No animal in and of itself makes a good pet or a bad pet. It’s down to how you treat them. If you are affectionate they will be affectionate, if you are withdrawn they will be withdrawn, if you are aggressive they will be aggressive. Our cat Albus is treated with love, affection and as a fully fledged member of the family. He responds in kind. When people say that cats are indifferent, what they are really saying is that they are indifferent to the cat. When the animal in your household feels like a true part of that household, they will treat you as family and the house as their safe place. Whatever pet you have, be it cat, dog, fish, snake or tarantula, it will be the best pet if you treat it with love and care and it will be the worst pet if you don’t. If you are not going to make your pets absolutely central to your life then don’t get any because you don’t deserve them and they deserve a house and family that will open their hearts freely. A pet is not an accessory or an optional extra, it is a living, breathing, feeling creature that must have a nurturing and loving house. I think everyone who wants a pet should be inspected first and asked questions about the relationship they intend to have with their fellow animal – remember that humans are animals too, not some unique divinely inspired creation – and if they don’t answer those questions satisfactorily they should not be allowed to have a pet.

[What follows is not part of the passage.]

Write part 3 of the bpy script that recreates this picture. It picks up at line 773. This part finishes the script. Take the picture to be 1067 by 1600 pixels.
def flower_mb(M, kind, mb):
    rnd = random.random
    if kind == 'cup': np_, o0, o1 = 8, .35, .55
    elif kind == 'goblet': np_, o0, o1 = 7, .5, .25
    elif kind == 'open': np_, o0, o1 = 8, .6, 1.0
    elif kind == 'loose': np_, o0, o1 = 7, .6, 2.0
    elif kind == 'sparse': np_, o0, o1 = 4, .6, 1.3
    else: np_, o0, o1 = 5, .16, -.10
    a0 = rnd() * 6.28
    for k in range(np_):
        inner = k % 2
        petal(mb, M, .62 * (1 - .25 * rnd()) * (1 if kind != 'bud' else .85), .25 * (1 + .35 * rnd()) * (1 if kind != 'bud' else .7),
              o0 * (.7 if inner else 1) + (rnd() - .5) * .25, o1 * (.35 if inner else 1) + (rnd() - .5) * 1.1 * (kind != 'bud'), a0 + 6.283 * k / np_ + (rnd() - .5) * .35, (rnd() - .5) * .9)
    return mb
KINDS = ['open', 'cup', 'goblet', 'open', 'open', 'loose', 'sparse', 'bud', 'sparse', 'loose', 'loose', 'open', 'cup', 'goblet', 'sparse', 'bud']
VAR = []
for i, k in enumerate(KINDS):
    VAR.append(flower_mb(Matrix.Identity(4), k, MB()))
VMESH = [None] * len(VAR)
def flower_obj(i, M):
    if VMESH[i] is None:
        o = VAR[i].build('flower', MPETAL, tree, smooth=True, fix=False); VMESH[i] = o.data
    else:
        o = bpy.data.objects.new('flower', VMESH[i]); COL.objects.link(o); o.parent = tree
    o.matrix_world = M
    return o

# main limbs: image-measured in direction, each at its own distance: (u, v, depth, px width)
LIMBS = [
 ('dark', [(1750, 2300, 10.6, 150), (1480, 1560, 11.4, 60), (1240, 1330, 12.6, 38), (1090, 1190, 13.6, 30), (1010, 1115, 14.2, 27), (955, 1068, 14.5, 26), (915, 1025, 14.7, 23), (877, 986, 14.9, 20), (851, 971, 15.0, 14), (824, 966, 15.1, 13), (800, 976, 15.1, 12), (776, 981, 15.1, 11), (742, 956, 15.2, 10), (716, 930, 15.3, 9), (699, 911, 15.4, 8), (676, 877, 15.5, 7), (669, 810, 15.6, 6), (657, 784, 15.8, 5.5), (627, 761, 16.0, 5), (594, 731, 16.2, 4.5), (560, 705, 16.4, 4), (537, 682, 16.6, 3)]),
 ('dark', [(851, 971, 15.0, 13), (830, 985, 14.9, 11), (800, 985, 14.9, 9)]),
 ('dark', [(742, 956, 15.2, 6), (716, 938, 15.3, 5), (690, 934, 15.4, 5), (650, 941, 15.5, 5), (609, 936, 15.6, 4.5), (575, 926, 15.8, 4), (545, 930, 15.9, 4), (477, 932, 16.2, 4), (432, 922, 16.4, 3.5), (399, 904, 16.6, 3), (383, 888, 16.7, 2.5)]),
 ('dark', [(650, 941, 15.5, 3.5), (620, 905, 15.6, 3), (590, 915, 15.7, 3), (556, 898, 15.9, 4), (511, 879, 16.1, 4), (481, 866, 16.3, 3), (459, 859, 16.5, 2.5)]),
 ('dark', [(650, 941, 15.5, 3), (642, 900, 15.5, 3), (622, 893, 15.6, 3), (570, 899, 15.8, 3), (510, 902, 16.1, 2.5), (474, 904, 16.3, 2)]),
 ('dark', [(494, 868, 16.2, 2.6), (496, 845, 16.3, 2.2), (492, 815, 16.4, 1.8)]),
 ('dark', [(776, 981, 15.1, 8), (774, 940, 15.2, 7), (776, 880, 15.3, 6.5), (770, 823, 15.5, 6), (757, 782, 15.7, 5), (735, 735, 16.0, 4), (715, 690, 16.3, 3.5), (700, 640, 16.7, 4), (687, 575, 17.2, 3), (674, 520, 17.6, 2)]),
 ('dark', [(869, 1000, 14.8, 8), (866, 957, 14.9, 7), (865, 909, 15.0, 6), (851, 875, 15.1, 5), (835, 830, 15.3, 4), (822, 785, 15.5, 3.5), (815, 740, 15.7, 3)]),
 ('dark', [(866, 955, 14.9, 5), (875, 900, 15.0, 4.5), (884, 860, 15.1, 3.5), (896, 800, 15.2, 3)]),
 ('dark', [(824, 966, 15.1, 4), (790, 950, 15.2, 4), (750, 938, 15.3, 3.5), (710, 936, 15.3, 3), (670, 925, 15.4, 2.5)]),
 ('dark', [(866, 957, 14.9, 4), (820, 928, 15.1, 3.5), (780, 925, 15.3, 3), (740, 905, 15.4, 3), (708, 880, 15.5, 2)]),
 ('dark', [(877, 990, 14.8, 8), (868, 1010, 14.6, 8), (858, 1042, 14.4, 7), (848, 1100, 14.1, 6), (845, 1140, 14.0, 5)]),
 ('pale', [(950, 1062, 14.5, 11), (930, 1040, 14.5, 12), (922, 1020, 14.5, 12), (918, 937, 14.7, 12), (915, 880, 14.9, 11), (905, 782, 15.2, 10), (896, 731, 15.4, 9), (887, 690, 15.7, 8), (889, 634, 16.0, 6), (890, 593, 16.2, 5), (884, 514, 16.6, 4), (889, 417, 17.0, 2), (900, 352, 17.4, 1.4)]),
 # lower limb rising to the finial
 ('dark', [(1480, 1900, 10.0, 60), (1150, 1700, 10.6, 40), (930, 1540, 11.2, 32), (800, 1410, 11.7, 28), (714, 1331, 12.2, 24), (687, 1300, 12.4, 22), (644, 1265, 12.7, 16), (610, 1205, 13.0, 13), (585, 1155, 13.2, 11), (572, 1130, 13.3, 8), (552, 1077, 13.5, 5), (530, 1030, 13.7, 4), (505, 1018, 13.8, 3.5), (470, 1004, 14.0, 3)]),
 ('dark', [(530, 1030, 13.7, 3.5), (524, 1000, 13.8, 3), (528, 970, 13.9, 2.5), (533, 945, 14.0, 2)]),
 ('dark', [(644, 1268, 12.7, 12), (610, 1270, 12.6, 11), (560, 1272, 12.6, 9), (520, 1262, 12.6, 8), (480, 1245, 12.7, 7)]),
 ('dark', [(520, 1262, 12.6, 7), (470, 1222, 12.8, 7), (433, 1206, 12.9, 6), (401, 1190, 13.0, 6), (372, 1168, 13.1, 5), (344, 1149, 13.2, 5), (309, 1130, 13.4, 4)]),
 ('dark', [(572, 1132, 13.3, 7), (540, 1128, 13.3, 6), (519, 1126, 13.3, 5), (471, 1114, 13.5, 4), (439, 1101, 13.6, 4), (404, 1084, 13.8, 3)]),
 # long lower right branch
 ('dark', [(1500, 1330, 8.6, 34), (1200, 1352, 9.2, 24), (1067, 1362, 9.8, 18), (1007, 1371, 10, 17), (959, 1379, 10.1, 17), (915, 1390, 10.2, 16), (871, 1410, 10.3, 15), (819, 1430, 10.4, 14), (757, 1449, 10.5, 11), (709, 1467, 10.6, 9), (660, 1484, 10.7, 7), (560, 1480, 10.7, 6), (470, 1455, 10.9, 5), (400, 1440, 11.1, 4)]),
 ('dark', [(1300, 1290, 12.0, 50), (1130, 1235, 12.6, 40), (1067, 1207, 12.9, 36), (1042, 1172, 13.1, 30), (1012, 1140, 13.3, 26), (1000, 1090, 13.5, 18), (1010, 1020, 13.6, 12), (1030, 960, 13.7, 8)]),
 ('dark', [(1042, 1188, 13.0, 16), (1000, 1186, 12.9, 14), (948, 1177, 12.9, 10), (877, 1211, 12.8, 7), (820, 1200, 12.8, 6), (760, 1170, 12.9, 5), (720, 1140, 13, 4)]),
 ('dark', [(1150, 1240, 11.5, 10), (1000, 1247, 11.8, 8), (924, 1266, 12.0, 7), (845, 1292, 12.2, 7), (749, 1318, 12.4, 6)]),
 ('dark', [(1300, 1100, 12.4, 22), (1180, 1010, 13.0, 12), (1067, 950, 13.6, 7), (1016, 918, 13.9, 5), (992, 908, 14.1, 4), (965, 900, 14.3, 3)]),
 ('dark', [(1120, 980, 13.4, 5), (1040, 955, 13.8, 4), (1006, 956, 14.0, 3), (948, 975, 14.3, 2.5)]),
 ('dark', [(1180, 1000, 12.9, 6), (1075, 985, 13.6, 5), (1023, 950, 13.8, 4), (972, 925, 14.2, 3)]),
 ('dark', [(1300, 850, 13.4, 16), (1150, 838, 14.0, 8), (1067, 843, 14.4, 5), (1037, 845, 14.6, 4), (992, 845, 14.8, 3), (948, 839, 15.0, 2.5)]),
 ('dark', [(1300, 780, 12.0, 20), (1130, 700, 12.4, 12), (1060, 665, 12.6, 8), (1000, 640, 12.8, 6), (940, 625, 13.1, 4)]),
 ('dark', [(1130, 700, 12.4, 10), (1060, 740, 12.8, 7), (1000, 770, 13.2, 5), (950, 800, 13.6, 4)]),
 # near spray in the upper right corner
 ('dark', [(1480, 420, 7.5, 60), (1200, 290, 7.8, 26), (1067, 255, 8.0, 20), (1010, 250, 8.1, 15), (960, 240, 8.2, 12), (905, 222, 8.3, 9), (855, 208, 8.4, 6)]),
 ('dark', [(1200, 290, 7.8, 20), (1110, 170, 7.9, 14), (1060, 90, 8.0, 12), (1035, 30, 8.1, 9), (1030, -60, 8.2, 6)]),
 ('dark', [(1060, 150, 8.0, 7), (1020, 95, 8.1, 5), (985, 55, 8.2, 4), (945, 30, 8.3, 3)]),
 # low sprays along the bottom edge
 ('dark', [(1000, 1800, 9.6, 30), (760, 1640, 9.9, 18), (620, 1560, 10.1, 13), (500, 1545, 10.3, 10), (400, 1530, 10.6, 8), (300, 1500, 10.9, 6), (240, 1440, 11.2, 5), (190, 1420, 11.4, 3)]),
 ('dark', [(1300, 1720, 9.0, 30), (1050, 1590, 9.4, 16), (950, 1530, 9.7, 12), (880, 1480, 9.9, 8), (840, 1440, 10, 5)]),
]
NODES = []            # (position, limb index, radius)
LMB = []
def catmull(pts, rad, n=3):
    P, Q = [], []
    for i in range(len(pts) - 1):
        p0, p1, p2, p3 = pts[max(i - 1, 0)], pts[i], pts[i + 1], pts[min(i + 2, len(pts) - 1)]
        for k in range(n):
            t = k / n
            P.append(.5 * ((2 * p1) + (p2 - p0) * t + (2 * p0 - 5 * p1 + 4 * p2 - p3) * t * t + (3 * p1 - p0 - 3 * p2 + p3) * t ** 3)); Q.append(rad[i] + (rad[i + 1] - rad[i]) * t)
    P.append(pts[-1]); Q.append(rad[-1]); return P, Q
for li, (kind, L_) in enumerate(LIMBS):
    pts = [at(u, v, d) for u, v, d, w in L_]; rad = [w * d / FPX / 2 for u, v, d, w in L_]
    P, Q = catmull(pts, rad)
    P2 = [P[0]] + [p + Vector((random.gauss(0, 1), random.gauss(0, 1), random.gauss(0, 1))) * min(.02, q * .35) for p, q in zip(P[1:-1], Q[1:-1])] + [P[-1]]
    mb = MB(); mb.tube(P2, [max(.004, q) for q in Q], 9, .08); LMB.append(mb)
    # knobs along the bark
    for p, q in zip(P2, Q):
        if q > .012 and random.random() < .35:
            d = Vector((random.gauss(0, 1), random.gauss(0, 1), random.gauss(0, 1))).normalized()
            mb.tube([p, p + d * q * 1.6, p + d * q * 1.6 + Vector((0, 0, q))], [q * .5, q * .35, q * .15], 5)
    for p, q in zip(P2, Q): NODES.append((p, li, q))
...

What job would you do for free?
After 35 years of being paid for teaching, I suppose it was inevitable that when I had time to volunteer, my chosen field would be very similar. Currently I have two volunteer positions that I have gone through the application process for and they are both related to the skills I have developed and honed over three decades at the chalk face! I will be starting with a school in the summer term as a reading helper. It is arranged through a charity called Coram Beanstalk who train you in preparation for volunteering in a local school. I will be working one to one with the same students every week for a minimum of a year. The first thing we were told at our first training session was that we were not there to teach the children to read. We are there to give them confidence and encouragement to make reading a positive part of their lives. Yes, there will be the use of teaching ideas and strategies that I have used so many times before, but there are no exams at the end of the year so I can concentrate on the children learning through enjoyment.
The other volunteer position I have taken up is with a website called Write the World. It runs competitions for 13 to 19 year olds across all styles of writing. My job at the moment is to shortlist pieces of writing that then go through to expert judges. The first piece of shortlisting I did was to assess screenwriting. Well, that was a steep learning curve I can tell you. I had never written or read anything in that format before, but I know what is good across a number of different writing disciplines so after a while I was able to look at whether the story being told was one that drew me in and then to look at the specific elements of screenwriting to see how they met the rules of the format. In a few months I hope to move onto reviewing which is a form of the feedback that I enjoyed so much as a teacher when I saw it come to fruition. Now, with this site there are prizes but the focus is on improving writing so once again I can concentrate on developing the students rather than preparing them for exams.
So, teaching turns out to be a job I would do for free! Would I have done it for free in the previous 35 years? You must be joking!!